A: That is probably true. I know for example that many of the
pesantren (Islamic boarding schools), especially in East Java,
have been acting as agents of social change, in the general
sense, such as in women's income earning opportunities.

Since Islamic organizations do have roots reaching down into
villages, and legitimacy in the eyes of Islamic people, they have
a real opportunity to make interventions into people's lives.

Aisyah, one of the oldest women's organizations, also has
those kind of aspirations, which involve the improvement of
conditions in women's lives. So there is a long history of
Islamic organizations in Indonesia being involved in improving
the social role of women.

The support for women has not only come from other women, it
is more widespread. Remember when there was a lot of opposition
from some Islamic members of the community for Megawati
Soekarnoputri's presidency?

There was an attempt by some people to bring out textual
interpretations, based on the restriction of women's public
participation. It was, however, widely rejected, not only by the
general public, but also by Islamic scholars who rejected that
those were the correct interpretations of the Islamic texts.

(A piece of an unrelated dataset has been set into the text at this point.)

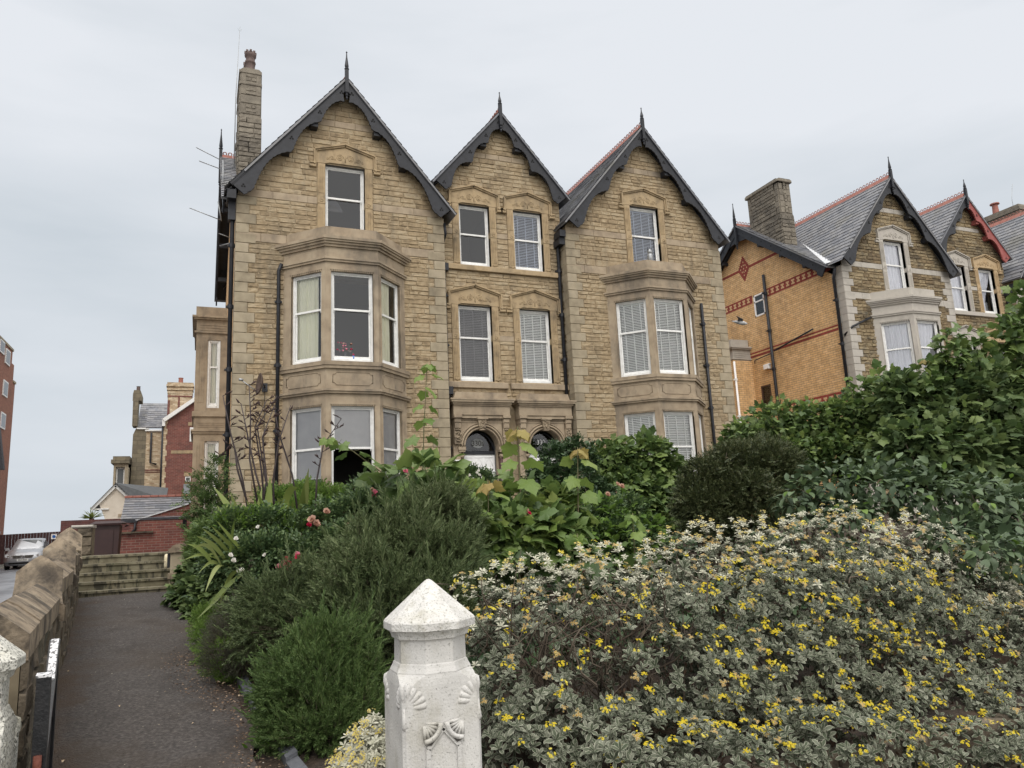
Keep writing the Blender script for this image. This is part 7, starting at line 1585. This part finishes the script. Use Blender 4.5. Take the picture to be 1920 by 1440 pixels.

Q: How do you see the next five years in terms of prospects for
women?

A: I think in the next five years economic issues will have to
loom pretty large, in terms of what sorts of employment
opportunities there are for women, and what impact the ongoing
economic problems will have in some parts of Indonesia, such as
the educational participation of women.

And it is very likely that the monetary crisis will cause a
decline in contraceptive rates. Those who are dependent on
privatized family planning programs may not be able to afford it.
This is a pressing issue because it may have an impact on the
fertility rate and the rate of abortions.

With regional autonomy, an issue of concern is how much
political participation women can have in the regional
legislature.

If the economic crisis continues, another concern is whether
more women will be pushed into low-paying employment.